## INSTRUCTION
Give back the full listing, character for character, with no pictures.

## MATERIAL
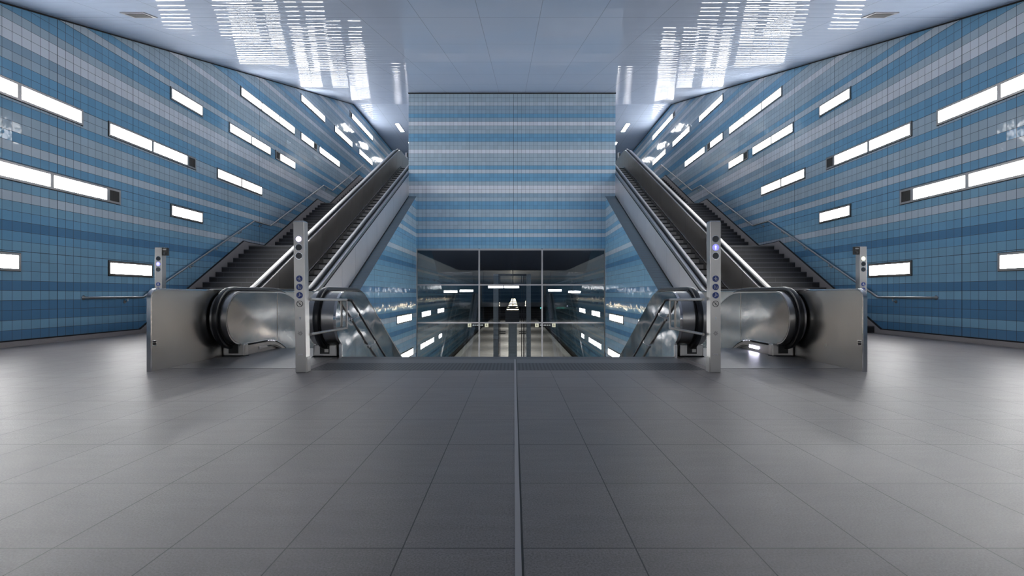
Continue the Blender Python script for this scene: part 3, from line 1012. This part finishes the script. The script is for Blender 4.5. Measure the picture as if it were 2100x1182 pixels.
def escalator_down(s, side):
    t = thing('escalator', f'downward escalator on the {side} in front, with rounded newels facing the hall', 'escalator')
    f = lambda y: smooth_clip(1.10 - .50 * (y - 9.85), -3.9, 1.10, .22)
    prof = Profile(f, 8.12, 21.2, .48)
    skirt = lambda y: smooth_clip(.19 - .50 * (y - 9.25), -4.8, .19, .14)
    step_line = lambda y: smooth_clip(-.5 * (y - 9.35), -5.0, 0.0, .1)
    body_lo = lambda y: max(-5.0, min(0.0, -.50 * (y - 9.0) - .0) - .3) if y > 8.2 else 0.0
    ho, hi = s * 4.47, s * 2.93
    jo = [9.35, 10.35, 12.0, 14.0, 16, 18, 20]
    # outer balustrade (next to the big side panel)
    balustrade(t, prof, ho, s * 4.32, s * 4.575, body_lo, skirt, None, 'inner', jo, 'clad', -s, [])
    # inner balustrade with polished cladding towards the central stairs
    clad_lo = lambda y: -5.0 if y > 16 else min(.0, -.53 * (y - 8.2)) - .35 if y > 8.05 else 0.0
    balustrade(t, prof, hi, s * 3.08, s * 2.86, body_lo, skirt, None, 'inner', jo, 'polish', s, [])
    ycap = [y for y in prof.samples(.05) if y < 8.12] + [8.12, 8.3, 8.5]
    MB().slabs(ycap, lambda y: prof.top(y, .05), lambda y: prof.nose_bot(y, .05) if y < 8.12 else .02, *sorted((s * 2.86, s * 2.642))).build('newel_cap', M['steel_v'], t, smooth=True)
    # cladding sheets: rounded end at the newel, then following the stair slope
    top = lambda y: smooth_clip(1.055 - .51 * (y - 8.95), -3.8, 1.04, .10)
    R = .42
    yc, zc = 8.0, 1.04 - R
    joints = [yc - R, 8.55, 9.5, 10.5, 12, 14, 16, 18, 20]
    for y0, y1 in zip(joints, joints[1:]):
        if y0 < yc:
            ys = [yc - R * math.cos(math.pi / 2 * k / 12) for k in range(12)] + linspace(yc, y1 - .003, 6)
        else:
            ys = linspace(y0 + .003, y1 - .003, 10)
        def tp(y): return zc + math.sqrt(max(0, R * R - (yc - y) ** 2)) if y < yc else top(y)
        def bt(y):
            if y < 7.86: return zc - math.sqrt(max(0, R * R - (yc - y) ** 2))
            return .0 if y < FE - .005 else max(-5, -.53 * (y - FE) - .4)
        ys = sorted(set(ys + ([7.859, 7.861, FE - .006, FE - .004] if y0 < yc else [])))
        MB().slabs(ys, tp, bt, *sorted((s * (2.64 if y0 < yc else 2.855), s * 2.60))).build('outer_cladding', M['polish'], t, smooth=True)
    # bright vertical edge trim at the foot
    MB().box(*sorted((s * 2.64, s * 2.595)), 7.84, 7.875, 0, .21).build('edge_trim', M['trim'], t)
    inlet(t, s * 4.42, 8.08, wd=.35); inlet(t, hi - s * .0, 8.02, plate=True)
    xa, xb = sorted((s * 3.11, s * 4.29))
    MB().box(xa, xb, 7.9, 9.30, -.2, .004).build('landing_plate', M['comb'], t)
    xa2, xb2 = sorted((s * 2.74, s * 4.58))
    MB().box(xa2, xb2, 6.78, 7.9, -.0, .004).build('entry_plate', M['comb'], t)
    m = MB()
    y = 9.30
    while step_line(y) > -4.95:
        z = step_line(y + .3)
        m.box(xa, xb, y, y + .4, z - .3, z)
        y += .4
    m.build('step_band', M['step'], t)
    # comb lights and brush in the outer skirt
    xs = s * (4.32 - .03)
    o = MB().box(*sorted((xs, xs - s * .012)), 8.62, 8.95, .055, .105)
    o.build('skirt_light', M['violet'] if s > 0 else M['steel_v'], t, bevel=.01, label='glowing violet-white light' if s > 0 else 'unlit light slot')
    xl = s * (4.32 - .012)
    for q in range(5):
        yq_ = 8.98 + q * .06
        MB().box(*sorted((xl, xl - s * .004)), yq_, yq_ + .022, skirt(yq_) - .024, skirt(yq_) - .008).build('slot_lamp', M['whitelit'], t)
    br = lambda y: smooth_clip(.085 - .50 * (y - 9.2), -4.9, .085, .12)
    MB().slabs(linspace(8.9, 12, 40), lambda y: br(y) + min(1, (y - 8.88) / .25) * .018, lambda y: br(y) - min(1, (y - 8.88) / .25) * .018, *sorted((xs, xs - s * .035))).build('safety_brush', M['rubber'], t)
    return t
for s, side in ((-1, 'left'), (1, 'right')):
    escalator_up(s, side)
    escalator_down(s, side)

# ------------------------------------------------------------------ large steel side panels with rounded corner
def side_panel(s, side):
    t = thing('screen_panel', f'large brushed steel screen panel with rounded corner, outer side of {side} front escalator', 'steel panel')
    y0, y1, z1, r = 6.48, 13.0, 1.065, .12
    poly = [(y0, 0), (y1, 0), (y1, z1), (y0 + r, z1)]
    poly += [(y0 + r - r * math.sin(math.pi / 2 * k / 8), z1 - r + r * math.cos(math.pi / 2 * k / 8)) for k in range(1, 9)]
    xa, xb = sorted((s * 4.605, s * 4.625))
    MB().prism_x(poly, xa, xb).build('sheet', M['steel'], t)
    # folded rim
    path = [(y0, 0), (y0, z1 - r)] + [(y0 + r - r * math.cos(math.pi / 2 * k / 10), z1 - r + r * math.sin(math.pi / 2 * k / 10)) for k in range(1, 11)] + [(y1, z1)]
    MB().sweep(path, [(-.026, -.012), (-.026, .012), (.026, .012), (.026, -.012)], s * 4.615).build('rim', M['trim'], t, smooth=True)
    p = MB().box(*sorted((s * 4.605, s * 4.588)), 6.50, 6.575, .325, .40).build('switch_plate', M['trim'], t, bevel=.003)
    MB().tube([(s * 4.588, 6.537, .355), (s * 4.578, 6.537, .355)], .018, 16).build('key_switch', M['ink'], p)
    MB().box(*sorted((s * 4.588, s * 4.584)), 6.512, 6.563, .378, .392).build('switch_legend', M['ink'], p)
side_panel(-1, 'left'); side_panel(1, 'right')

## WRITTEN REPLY
Continue the Blender Python script for this scene: part 3, from line 1012. This part finishes the script. The script is for Blender 4.5. Measure the picture as if it were 2100x1182 pixels.
def escalator_down(s, side):
    t = thing('escalator', f'downward escalator on the {side} in front, with rounded newels facing the hall', 'escalator')
    f = lambda y: smooth_clip(1.10 - .50 * (y - 9.85), -3.9, 1.10, .22)
    prof = Profile(f, 8.12, 21.2, .48)
    skirt = lambda y: smooth_clip(.19 - .50 * (y - 9.25), -4.8, .19, .14)
    step_line = lambda y: smooth_clip(-.5 * (y - 9.35), -5.0, 0.0, .1)
    body_lo = lambda y: max(-5.0, min(0.0, -.50 * (y - 9.0) - .0) - .3) if y > 8.2 else 0.0
    ho, hi = s * 4.47, s * 2.93
    jo = [9.35, 10.35, 12.0, 14.0, 16, 18, 20]
    # outer balustrade (next to the big side panel)
    balustrade(t, prof, ho, s * 4.32, s * 4.575, body_lo, skirt, None, 'inner', jo, 'clad', -s, [])
    # inner balustrade with polished cladding towards the central stairs
    clad_lo = lambda y: -5.0 if y > 16 else min(.0, -.53 * (y - 8.2)) - .35 if y > 8.05 else 0.0
    balustrade(t, prof, hi, s * 3.08, s * 2.86, body_lo, skirt, None, 'inner', jo, 'polish', s, [])
    ycap = [y for y in prof.samples(.05) if y < 8.12] + [8.12, 8.3, 8.5]
    MB().slabs(ycap, lambda y: prof.top(y, .05), lambda y: prof.nose_bot(y, .05) if y < 8.12 else .02, *sorted((s * 2.86, s * 2.642))).build('newel_cap', M['steel_v'], t, smooth=True)
    # cladding sheets: rounded end at the newel, then following the stair slope
    top = lambda y: smooth_clip(1.055 - .51 * (y - 8.95), -3.8, 1.04, .10)
    R = .42
    yc, zc = 8.0, 1.04 - R
    joints = [yc - R, 8.55, 9.5, 10.5, 12, 14, 16, 18, 20]
    for y0, y1 in zip(joints, joints[1:]):
        if y0 < yc:
            ys = [yc - R * math.cos(math.pi / 2 * k / 12) for k in range(12)] + linspace(yc, y1 - .003, 6)
        else:
            ys = linspace(y0 + .003, y1 - .003, 10)
        def tp(y): return zc + math.sqrt(max(0, R * R - (yc - y) ** 2)) if y < yc else top(y)
        def bt(y):
            if y < 7.86: return zc - math.sqrt(max(0, R * R - (yc - y) ** 2))
            return .0 if y < FE - .005 else max(-5, -.53 * (y - FE) - .4)
        ys = sorted(set(ys + ([7.859, 7.861, FE - .006, FE - .004] if y0 < yc else [])))
        MB().slabs(ys, tp, bt, *sorted((s * (2.64 if y0 < yc else 2.855), s * 2.60))).build('outer_cladding', M['polish'], t, smooth=True)
    # bright vertical edge trim at the foot
    MB().box(*sorted((s * 2.64, s * 2.595)), 7.84, 7.875, 0, .21).build('edge_trim', M['trim'], t)
    inlet(t, s * 4.42, 8.08, wd=.35); inlet(t, hi - s * .0, 8.02, plate=True)
    xa, xb = sorted((s * 3.11, s * 4.29))
    MB().box(xa, xb, 7.9, 9.30, -.2, .004).build('landing_plate', M['comb'], t)
    xa2, xb2 = sorted((s * 2.74, s * 4.58))
    MB().box(xa2, xb2, 6.78, 7.9, -.0, .004).build('entry_plate', M['comb'], t)
    m = MB()
    y = 9.30
    while step_line(y) > -4.95:
        z = step_line(y + .3)
        m.box(xa, xb, y, y + .4, z - .3, z)
        y += .4
    m.build('step_band', M['step'], t)
    # comb lights and brush in the outer skirt
    xs = s * (4.32 - .03)
    o = MB().box(*sorted((xs, xs - s * .012)), 8.62, 8.95, .055, .105)
    o.build('skirt_light', M['violet'] if s > 0 else M['steel_v'], t, bevel=.01, label='glowing violet-white light' if s > 0 else 'unlit light slot')
    xl = s * (4.32 - .012)
    for q in range(5):
        yq_ = 8.98 + q * .06
        MB().box(*sorted((xl, xl - s * .004)), yq_, yq_ + .022, skirt(yq_) - .024, skirt(yq_) - .008).build('slot_lamp', M['whitelit'], t)
    br = lambda y: smooth_clip(.085 - .50 * (y - 9.2), -4.9, .085, .12)
    MB().slabs(linspace(8.9, 12, 40), lambda y: br(y) + min(1, (y - 8.88) / .25) * .018, lambda y: br(y) - min(1, (y - 8.88) / .25) * .018, *sorted((xs, xs - s * .035))).build('safety_brush', M['rubber'], t)
    return t
for s, side in ((-1, 'left'), (1, 'right')):
    escalator_up(s, side)
    escalator_down(s, side)

# ------------------------------------------------------------------ large steel side panels with rounded corner
def side_panel(s, side):
    t = thing('screen_panel', f'large brushed steel screen panel with rounded corner, outer side of {side} front escalator', 'steel panel')
    y0, y1, z1, r = 6.48, 13.0, 1.065, .12
    poly = [(y0, 0), (y1, 0), (y1, z1), (y0 + r, z1)]
    poly += [(y0 + r - r * math.sin(math.pi / 2 * k / 8), z1 - r + r * math.cos(math.pi / 2 * k / 8)) for k in range(1, 9)]
    xa, xb = sorted((s * 4.605, s * 4.625))
    MB().prism_x(poly, xa, xb).build('sheet', M['steel'], t)
    # folded rim
    path = [(y0, 0), (y0, z1 - r)] + [(y0 + r - r * math.cos(math.pi / 2 * k / 10), z1 - r + r * math.sin(math.pi / 2 * k / 10)) for k in range(1, 11)] + [(y1, z1)]
    MB().sweep(path, [(-.026, -.012), (-.026, .012), (.026, .012), (.026, -.012)], s * 4.615).build('rim', M['trim'], t, smooth=True)
    p = MB().box(*sorted((s * 4.605, s * 4.588)), 6.50, 6.575, .325, .40).build('switch_plate', M['trim'], t, bevel=.003)
    MB().tube([(s * 4.588, 6.537, .355), (s * 4.578, 6.537, .355)], .018, 16).build('key_switch', M['ink'], p)
    MB().box(*sorted((s * 4.588, s * 4.584)), 6.512, 6.563, .378, .392).build('switch_legend', M['ink'], p)
side_panel(-1, 'left'); side_panel(1, 'right')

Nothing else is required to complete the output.